Making the connection…

How we make decisions

 My wife has a pair of black high heel shoes and every time she wore them she would tell me what a fantastic buy they were, how she always gets compliments on them and that she can wear them for hours and they never hurt her feet. To me they are a nice pair of heels but I couldn’t understand why she kept justifying them to me. After the third or fourth time she did this I decided to Google Jimmy Choo… these were a very expensive pair of shoes!

At the same time I read a piece of research that says that in most cases, people make decisions based on emotion and then justify them rationally. So the next time my wife wore the shoes and began telling me why they are great, I told her I now understood why she kept telling me how good the shoes are. They were an emotional purchase and very expensive so you feel the need to justify them when you wear them. She looked at me for a moment and then said, “I think you’re right, that explains why you drive an Alfa Romeo”.

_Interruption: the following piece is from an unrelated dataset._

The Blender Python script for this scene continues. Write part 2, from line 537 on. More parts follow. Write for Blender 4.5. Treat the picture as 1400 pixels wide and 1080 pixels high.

So if people make decisions based on emotion, what are the implications in a business environment? The biggest challenge I have discovered is that in business we use intellectual rationalization as our primary influencing tool. We say things like “We are the biggest”, “we are the best…” and we use all sorts of facts and figures to back this up. I call this being “Intellectually Challenged” and it is flawed for two reasons:

Firstly, facts and figures can be easily challenged. For many years I worked with the top 4 Commercial Real Estate agencies in Australia and each one of them told me they were the number one. So I asked each of them how they determined they were number one? One told me that they had the most listings while another said they had the most offices. The third agency said they had the most listings of any of the agencies and the final agency told me they were number one because they had the highest in sales. In fact, the 5th largest agency also told me they were number one because they had the largest global footprint. What this demonstrates is that an intellectual argument can be made for each of these agencies depending on how you chose to measure, but each claim could be easily challenged.

Secondly, even if you are able to convince someone intellectually, they will often take no action because they have no emotional reason to do so. Take smoking for example. We all know the health risks. It even says on the packet “Smoking Kills” and there is now a picture of a person’s rotten teeth or their leg falling off. Despite this, many people struggle to kick the habit because although they get it intellectually, there’s no emotional reason to give up. And yet a woman who has smoked for most of her life is often able to kick the habit the instant she finds out she is pregnant because she has an emotional reason to do so.

The answer to creating the emotional connection is through story. The reason is we use stories in our personal lives to communicate. When we meet someone new we typically share our story, where we are from, what we do, experiences from our life. Depending on how well we relate to each other a connection is made. As stories are the way we communicate, when we do it effectively they have the power to move people and effect real change. That’s why we call it a moving story.

That’s not to say that facts and figures aren’t important, they are. It’s just that first we need to connect emotionally with audiences. If we can do that, then people will automatically find intellectual reasons to justify their decision every time they put on those expensive pair of high heels… or get into their Alfa Romeo.